Así es como termina el padre del niño protagonista en esta película, aterido por esa cobardía del que desea por encima de todas las cosas que nada importune a aquellos a los que más quiere, viendo cómo desfilan victoriosos esos “valientes” que con sus armas imponen esa “paz” y ese “orden”, que no fueron tales pero sí duraderos. Y yo me pregunto qué hubiera hecho en sus mismas circunstancias, pues es para mí muy fácil sacar pecho y tirarme al monte de los valientes. Los que van de héroes por la vida siempre me han dado un cierto repelús. Siempre les he mirado con cierto recelo, pues los valientes de verdad siempre quedan tirados en el campo de batalla, y los que vuelven a casa son los que han tenido la suficiente prudencia de utilizar la cobardía para salvar su vida. Siempre nos queda el consuelo de pensar que la Historia pone a cada uno en su sitio.


(artículo aparecido en el nº. 170 de Versión Original —abril de 2009— dedicado a "La cobardía")


[1] Más concretamente el respeto a los resultados electorales de febrero del 36 que dieron la victoria al Frente Popular, pues no está de más recordar que los futuros golpistas vivieron cómodamente en esa República bajo mandato de la CEDA (Confederación Española de Derechas Autónomas) durante el trienio 1933-1936, a pesar del alto índice de corrupción de sus miembros, cuyo escándalo más sonado (y el que a la postre precipitaría la caída del gobierno conservador) fue aquel en el que varios ministros del partido de Lerroux se vieron involucrados en un negocio ilegal con dos extranjeros, Strauss y Perl (de donde se derivó posteriormente el término de «estraperlo»).

[2] Curioso el caso de esta producción, pues a pesar de que su argumento estaba claramente decantado hacia las premisas del bando nacional (un Madrid tomado por unos embrutecidos marxistas), tuvo el dudoso honor de ser la primera película censurada por el Régimen.
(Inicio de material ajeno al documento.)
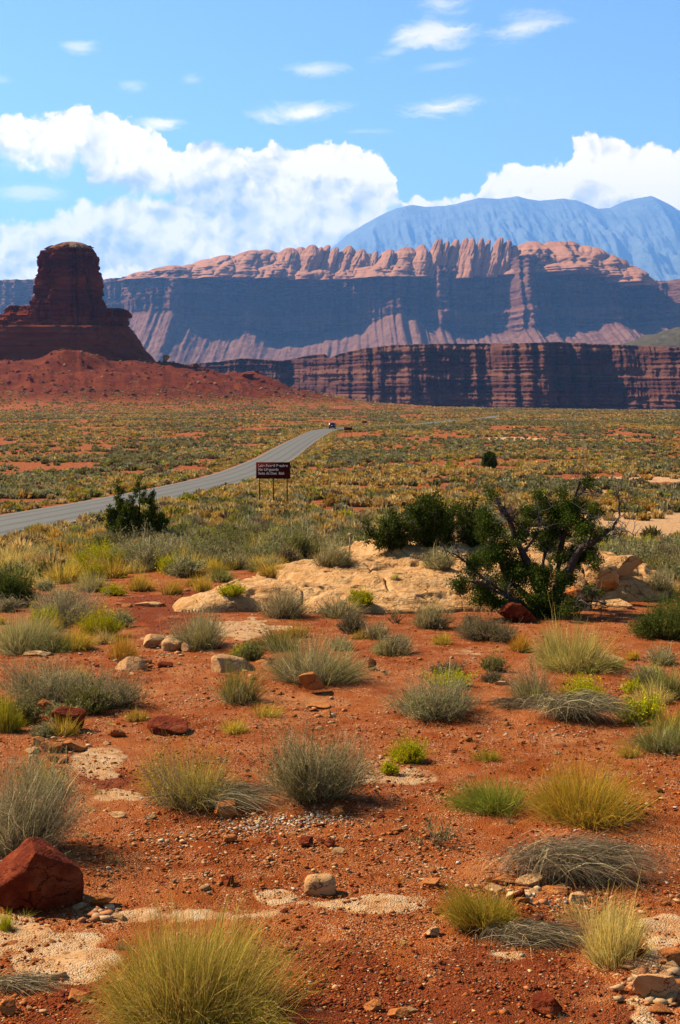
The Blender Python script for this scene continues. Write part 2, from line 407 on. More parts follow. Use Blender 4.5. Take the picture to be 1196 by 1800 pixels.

Y es que el espíritu falangista (netamente joseantoniano, “revolucionario y progresista”, en palabras de José Luis Castro de Paz –“Conflictos y continuidades. Los turbios años cuarenta (1939-1950)”, en Carmen Arozena [et al.]: La nueva memoria, historias(s) del cine español (1939-2000). Vía Láctea, Oleiros (La Coruña), 2005, p. 22-) que desarrolla su protagonista femenina (Luisa -Conchita Montenegro-) al tratar de salvar la vida de sus camaradas, y la redención final de su novio republicano (Miguel –el nunca suficientemente homenajeado Ismael Merlo-) no debieron contar con el beneplácito de unas autoridades que desde la misma instauración de la “paz” trataron de domesticar a una Falange que les amenazaba desde su presencia y su poder de convocatoria.

[3] Entre ellos el genial guionista Carlos Blanco, quien en el libro que le dedicó la SEMINCI (Juan Cobos: Conversaciones con Carlos Blanco. Un guionista para la Historia, 46 Semana Internacional de Cine, Valladolid, 2001) opinaba así: “Podría hablar durante toda una vida, no de los hechos bélicos, sino de sensaciones y pensamientos que te atenazan durante el combate. Y de las lágrimas que a veces fluyen sin que las llames. Es cuando, en el momento más inoportuno, recuerdas un vaso de leche caliente, cómo tu madre te envolvía la boca con una bufanda al salir del cine: “Respira por la nariz, Carlos”. O la sonrisa de una chica que viste ayer. No, la guerra civil no fue esa especie de juerga que he visto a veces en el cine, ni «milicianos» y «milicianas», puño en alto, en camiones hacia Navacerrada. Eso acabó en noviembre del 36” (p. 26).